On Wed, Dec 27, 2017 at 4:16 PM, Nils Freydank <holgers...@posteo.de> wrote:
> Am Mittwoch, 27. Dezember 2017, 22:33:03 CET schrieb R0b0t1:
>> On Wed, Dec 27, 2017 at 10:32 AM, William Hubbs <willi...@gentoo.org> wrote:
>> > As he said, he contactedd the maintainers in ample time, so I would say
>> > that since they didn't respond he went ahead in good faith. I'll get the
>> > link later, but as I recall, the dev manual recommends a 2-4 week wait
>> > for maintainers not responding then we can assume that what we are doing
>> > is ok.
>>
>> This assumes there is some pressing need for the change to take place,
>> which I am not sure there is. I can understand wanting to make the
>> change for consistency's sake, but the feature is important enough
>> that I think a suitable replacement should explicitly be found before
>> continuing. E.g. affirmative feedback from all affected packages.
>
> Often a fix timeline is the only way to achieve any responses - or at least
> get stuff done, even if the matter itself is not urgent at all. In this
> specific case the points Michael had were quite clear, and the timespan of
> two month was long enough to react somehow (at least in the context of typical
> periods in Gentoo, e.g. last rite/removal period of 30 days).
>

Yes, but as per past comments it seems some people think the action
taken was slightly inappropriate. It feels like you didn't read what I
said: in some cases, a fix timeline may not be appropriate. I don't
know when that is.

> On topic: There are some users including myself that find cracklib mostly
> annoying. I use strong passwords (or ssh keys only) where I can, and cracklib
> annoys me with the request to set "secure passwords" for a container
> playground, where I want root:test as login credentials.
> Beside that the point that profiles in general should contain as least USE as
> possible (see the bug report for that).
>

I must be confused, because this is the only part of your message that
is offtopic.

>> Enforcement of rules or Gentoo development guidelines does not happen
>> consistently, and the times when rules are enforced "for consistency's
>> sake" seem completely arbitrary. There seems to be no extant problems
>> caused by the flag as set, so why focus on this specifically?
>
> To me these times look as they're based upon agreement between the involved
> parties, and in itself consistently, e.g. at least 30 days masking before
> removal out of the tree, or in this case at least two to four weeks to let
> others respond.
>

But why male models^H^H^H^H^H^H^H^H^H^H^Hfocus on this issue in
particular? If I understand the situation, nothing is actually
*broken.* That is why I was questioning consistency.
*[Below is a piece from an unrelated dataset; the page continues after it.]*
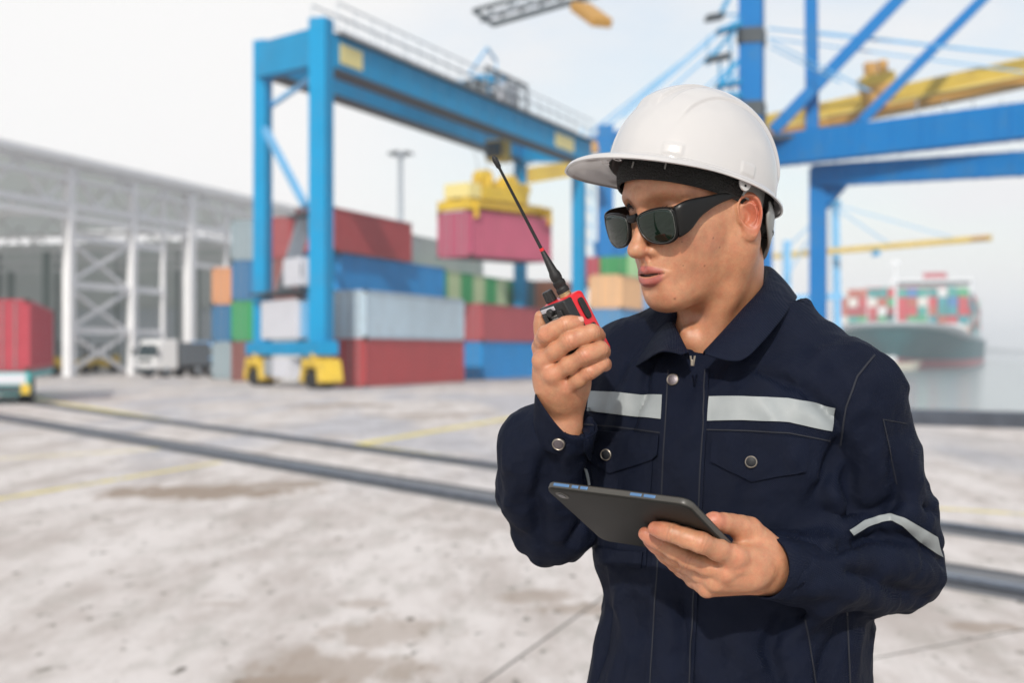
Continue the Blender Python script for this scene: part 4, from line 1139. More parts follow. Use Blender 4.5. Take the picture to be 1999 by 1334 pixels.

>> There is a lot of discussion of not burdening developers with
>> pointless talk or changes. If that is a goal, then why is this posting
>> receiving so many replies?
>
> With all due respect, your posting didn't bring any new relevant aspects into
> this thread on this mailing list with the explicit focus and topic of Gentoo
> development, and might be exactly part of the "pointless talk" you mention.
>
> My one isn't better; I just want to point that out to you, because you tend to
> write messages with this kind of meta questions about the cause of things.
>
> If you want to discuss this, I'd prefer another place than this list.
>

As someone watching from the outside I see this type of discussion
crop up from time to time. All I am suggesting is thinking about
actions before they are acted out. This isn't to say what was
undertaken was not thought out - but the patterns of behavior I see
that that decision exists within are what I am suggesting needs more
careful consideration.

If you can not see the utility in thinking about thinking, I am not
sure we would have much to talk about.